**CHALLENGE:** Every record below should be printed exactly as given.

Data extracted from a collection
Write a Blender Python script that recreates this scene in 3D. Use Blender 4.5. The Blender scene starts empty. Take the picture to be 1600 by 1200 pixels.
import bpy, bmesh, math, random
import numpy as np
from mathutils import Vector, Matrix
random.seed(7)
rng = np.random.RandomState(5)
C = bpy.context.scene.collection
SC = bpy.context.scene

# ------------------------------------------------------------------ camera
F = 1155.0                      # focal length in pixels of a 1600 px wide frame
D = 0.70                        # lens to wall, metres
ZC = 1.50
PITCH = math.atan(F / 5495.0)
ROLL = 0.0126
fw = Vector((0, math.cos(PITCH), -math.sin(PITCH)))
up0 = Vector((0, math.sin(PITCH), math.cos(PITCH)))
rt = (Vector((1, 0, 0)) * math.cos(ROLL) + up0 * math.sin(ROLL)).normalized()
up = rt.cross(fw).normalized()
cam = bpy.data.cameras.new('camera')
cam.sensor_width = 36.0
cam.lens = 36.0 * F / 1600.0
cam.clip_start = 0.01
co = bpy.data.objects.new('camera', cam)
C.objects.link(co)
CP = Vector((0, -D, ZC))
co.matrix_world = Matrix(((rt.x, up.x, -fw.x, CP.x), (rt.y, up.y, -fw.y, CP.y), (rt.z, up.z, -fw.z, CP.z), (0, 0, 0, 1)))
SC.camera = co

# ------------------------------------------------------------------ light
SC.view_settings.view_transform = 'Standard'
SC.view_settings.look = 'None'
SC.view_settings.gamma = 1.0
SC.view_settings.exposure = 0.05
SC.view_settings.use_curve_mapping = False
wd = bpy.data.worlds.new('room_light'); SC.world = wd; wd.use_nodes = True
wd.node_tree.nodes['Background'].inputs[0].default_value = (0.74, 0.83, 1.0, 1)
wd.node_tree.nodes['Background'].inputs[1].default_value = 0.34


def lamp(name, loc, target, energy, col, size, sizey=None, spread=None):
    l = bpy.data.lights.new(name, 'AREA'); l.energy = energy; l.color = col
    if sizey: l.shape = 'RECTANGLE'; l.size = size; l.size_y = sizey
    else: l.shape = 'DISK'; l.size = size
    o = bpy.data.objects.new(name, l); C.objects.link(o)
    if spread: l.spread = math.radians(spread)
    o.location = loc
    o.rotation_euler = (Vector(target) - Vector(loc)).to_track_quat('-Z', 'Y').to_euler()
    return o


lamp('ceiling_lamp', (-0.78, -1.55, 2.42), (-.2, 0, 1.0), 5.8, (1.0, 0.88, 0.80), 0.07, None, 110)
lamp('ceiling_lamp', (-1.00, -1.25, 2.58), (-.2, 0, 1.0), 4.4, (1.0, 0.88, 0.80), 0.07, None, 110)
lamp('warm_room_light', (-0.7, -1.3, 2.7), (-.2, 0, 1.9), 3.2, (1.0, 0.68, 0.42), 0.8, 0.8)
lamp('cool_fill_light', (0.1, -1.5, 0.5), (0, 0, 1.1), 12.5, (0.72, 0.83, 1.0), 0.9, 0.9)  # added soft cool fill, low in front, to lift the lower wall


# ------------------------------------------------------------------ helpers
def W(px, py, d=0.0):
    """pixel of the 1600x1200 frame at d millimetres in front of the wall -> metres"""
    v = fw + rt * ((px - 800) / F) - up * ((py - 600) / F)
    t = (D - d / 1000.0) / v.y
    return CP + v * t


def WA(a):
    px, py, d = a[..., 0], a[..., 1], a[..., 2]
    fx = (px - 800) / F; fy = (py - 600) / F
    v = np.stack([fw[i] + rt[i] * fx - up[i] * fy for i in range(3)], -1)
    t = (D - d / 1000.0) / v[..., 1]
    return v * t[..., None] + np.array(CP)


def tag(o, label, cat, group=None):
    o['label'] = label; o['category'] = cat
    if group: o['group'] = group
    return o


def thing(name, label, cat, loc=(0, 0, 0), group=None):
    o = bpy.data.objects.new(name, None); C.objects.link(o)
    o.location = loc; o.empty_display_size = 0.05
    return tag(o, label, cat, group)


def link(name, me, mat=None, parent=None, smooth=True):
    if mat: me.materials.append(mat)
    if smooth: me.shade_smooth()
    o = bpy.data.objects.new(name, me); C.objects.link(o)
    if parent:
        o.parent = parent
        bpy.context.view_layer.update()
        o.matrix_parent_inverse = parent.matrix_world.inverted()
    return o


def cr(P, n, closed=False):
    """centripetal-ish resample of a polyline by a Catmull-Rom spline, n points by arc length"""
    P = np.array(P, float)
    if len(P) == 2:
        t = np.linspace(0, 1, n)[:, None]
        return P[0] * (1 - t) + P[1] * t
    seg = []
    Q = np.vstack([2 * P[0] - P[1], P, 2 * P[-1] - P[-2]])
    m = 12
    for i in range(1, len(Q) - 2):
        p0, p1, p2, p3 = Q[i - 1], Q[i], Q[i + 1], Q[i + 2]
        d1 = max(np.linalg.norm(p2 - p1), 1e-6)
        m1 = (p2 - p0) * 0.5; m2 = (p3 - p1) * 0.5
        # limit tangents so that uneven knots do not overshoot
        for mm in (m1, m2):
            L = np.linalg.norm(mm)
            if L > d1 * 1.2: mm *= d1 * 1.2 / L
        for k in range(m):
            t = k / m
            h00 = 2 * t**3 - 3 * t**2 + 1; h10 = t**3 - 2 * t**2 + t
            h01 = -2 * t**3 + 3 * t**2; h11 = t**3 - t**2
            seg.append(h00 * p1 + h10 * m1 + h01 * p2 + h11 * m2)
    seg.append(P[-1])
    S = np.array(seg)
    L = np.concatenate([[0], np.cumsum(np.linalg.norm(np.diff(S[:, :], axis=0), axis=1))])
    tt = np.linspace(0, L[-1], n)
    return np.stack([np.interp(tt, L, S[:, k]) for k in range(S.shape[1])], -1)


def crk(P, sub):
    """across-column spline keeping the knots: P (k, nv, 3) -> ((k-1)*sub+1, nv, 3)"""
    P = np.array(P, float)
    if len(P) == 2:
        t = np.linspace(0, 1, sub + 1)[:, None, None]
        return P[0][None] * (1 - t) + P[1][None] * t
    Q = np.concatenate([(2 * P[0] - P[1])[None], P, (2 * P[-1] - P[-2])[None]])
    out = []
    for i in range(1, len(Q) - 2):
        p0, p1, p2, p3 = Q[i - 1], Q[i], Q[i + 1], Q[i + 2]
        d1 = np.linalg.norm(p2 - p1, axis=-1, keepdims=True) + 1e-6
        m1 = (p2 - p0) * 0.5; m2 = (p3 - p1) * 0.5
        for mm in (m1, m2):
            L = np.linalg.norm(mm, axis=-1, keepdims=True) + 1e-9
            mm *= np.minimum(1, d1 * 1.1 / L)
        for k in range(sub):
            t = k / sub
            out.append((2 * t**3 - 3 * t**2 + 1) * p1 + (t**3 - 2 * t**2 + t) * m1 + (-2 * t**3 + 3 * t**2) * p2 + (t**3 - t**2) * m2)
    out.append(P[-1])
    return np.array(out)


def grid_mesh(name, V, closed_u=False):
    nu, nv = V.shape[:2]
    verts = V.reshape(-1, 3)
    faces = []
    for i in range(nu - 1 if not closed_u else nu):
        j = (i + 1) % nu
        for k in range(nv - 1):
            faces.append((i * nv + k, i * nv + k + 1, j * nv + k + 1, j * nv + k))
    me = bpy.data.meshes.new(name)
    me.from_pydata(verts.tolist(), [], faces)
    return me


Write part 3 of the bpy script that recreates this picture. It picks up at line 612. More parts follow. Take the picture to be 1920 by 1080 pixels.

**RESPONSE TO THE EXERCISE:**
Write a Blender Python script that recreates this scene in 3D. Use Blender 4.5. The Blender scene starts empty. Take the picture to be 1600 by 1200 pixels.
import bpy, bmesh, math, random
import numpy as np
from mathutils import Vector, Matrix
random.seed(7)
rng = np.random.RandomState(5)
C = bpy.context.scene.collection
SC = bpy.context.scene

# ------------------------------------------------------------------ camera
F = 1155.0                      # focal length in pixels of a 1600 px wide frame
D = 0.70                        # lens to wall, metres
ZC = 1.50
PITCH = math.atan(F / 5495.0)
ROLL = 0.0126
fw = Vector((0, math.cos(PITCH), -math.sin(PITCH)))
up0 = Vector((0, math.sin(PITCH), math.cos(PITCH)))
rt = (Vector((1, 0, 0)) * math.cos(ROLL) + up0 * math.sin(ROLL)).normalized()
up = rt.cross(fw).normalized()
cam = bpy.data.cameras.new('camera')
cam.sensor_width = 36.0
cam.lens = 36.0 * F / 1600.0
cam.clip_start = 0.01
co = bpy.data.objects.new('camera', cam)
C.objects.link(co)
CP = Vector((0, -D, ZC))
co.matrix_world = Matrix(((rt.x, up.x, -fw.x, CP.x), (rt.y, up.y, -fw.y, CP.y), (rt.z, up.z, -fw.z, CP.z), (0, 0, 0, 1)))
SC.camera = co

# ------------------------------------------------------------------ light
SC.view_settings.view_transform = 'Standard'
SC.view_settings.look = 'None'
SC.view_settings.gamma = 1.0
SC.view_settings.exposure = 0.05
SC.view_settings.use_curve_mapping = False
wd = bpy.data.worlds.new('room_light'); SC.world = wd; wd.use_nodes = True
wd.node_tree.nodes['Background'].inputs[0].default_value = (0.74, 0.83, 1.0, 1)
wd.node_tree.nodes['Background'].inputs[1].default_value = 0.34


def lamp(name, loc, target, energy, col, size, sizey=None, spread=None):
    l = bpy.data.lights.new(name, 'AREA'); l.energy = energy; l.color = col
    if sizey: l.shape = 'RECTANGLE'; l.size = size; l.size_y = sizey
    else: l.shape = 'DISK'; l.size = size
    o = bpy.data.objects.new(name, l); C.objects.link(o)
    if spread: l.spread = math.radians(spread)
    o.location = loc
    o.rotation_euler = (Vector(target) - Vector(loc)).to_track_quat('-Z', 'Y').to_euler()
    return o


lamp('ceiling_lamp', (-0.78, -1.55, 2.42), (-.2, 0, 1.0), 5.8, (1.0, 0.88, 0.80), 0.07, None, 110)
lamp('ceiling_lamp', (-1.00, -1.25, 2.58), (-.2, 0, 1.0), 4.4, (1.0, 0.88, 0.80), 0.07, None, 110)
lamp('warm_room_light', (-0.7, -1.3, 2.7), (-.2, 0, 1.9), 3.2, (1.0, 0.68, 0.42), 0.8, 0.8)
lamp('cool_fill_light', (0.1, -1.5, 0.5), (0, 0, 1.1), 12.5, (0.72, 0.83, 1.0), 0.9, 0.9)  # added soft cool fill, low in front, to lift the lower wall


# ------------------------------------------------------------------ helpers
def W(px, py, d=0.0):
    """pixel of the 1600x1200 frame at d millimetres in front of the wall -> metres"""
    v = fw + rt * ((px - 800) / F) - up * ((py - 600) / F)
    t = (D - d / 1000.0) / v.y
    return CP + v * t


def WA(a):
    px, py, d = a[..., 0], a[..., 1], a[..., 2]
    fx = (px - 800) / F; fy = (py - 600) / F
    v = np.stack([fw[i] + rt[i] * fx - up[i] * fy for i in range(3)], -1)
    t = (D - d / 1000.0) / v[..., 1]
    return v * t[..., None] + np.array(CP)


def tag(o, label, cat, group=None):
    o['label'] = label; o['category'] = cat
    if group: o['group'] = group
    return o


def thing(name, label, cat, loc=(0, 0, 0), group=None):
    o = bpy.data.objects.new(name, None); C.objects.link(o)
    o.location = loc; o.empty_display_size = 0.05
    return tag(o, label, cat, group)


def link(name, me, mat=None, parent=None, smooth=True):
    if mat: me.materials.append(mat)
    if smooth: me.shade_smooth()
    o = bpy.data.objects.new(name, me); C.objects.link(o)
    if parent:
        o.parent = parent
        bpy.context.view_layer.update()
        o.matrix_parent_inverse = parent.matrix_world.inverted()
    return o


def cr(P, n, closed=False):
    """centripetal-ish resample of a polyline by a Catmull-Rom spline, n points by arc length"""
    P = np.array(P, float)
    if len(P) == 2:
        t = np.linspace(0, 1, n)[:, None]
        return P[0] * (1 - t) + P[1] * t
    seg = []
    Q = np.vstack([2 * P[0] - P[1], P, 2 * P[-1] - P[-2]])
    m = 12
    for i in range(1, len(Q) - 2):
        p0, p1, p2, p3 = Q[i - 1], Q[i], Q[i + 1], Q[i + 2]
        d1 = max(np.linalg.norm(p2 - p1), 1e-6)
        m1 = (p2 - p0) * 0.5; m2 = (p3 - p1) * 0.5
        # limit tangents so that uneven knots do not overshoot
        for mm in (m1, m2):
            L = np.linalg.norm(mm)
            if L > d1 * 1.2: mm *= d1 * 1.2 / L
        for k in range(m):
            t = k / m
            h00 = 2 * t**3 - 3 * t**2 + 1; h10 = t**3 - 2 * t**2 + t
            h01 = -2 * t**3 + 3 * t**2; h11 = t**3 - t**2
            seg.append(h00 * p1 + h10 * m1 + h01 * p2 + h11 * m2)
    seg.append(P[-1])
    S = np.array(seg)
    L = np.concatenate([[0], np.cumsum(np.linalg.norm(np.diff(S[:, :], axis=0), axis=1))])
    tt = np.linspace(0, L[-1], n)
    return np.stack([np.interp(tt, L, S[:, k]) for k in range(S.shape[1])], -1)


def crk(P, sub):
    """across-column spline keeping the knots: P (k, nv, 3) -> ((k-1)*sub+1, nv, 3)"""
    P = np.array(P, float)
    if len(P) == 2:
        t = np.linspace(0, 1, sub + 1)[:, None, None]
        return P[0][None] * (1 - t) + P[1][None] * t
    Q = np.concatenate([(2 * P[0] - P[1])[None], P, (2 * P[-1] - P[-2])[None]])
    out = []
    for i in range(1, len(Q) - 2):
        p0, p1, p2, p3 = Q[i - 1], Q[i], Q[i + 1], Q[i + 2]
        d1 = np.linalg.norm(p2 - p1, axis=-1, keepdims=True) + 1e-6
        m1 = (p2 - p0) * 0.5; m2 = (p3 - p1) * 0.5
        for mm in (m1, m2):
            L = np.linalg.norm(mm, axis=-1, keepdims=True) + 1e-9
            mm *= np.minimum(1, d1 * 1.1 / L)
        for k in range(sub):
            t = k / sub
            out.append((2 * t**3 - 3 * t**2 + 1) * p1 + (t**3 - 2 * t**2 + t) * m1 + (-2 * t**3 + 3 * t**2) * p2 + (t**3 - t**2) * m2)
    out.append(P[-1])
    return np.array(out)


def grid_mesh(name, V, closed_u=False):
    nu, nv = V.shape[:2]
    verts = V.reshape(-1, 3)
    faces = []
    for i in range(nu - 1 if not closed_u else nu):
        j = (i + 1) % nu
        for k in range(nv - 1):
            faces.append((i * nv + k, i * nv + k + 1, j * nv + k + 1, j * nv + k))
    me = bpy.data.meshes.new(name)
    me.from_pydata(verts.tolist(), [], faces)
    return me


Write part 3 of the bpy script that recreates this picture. It picks up at line 612. More parts follow. Take the picture to be 1920 by 1080 pixels.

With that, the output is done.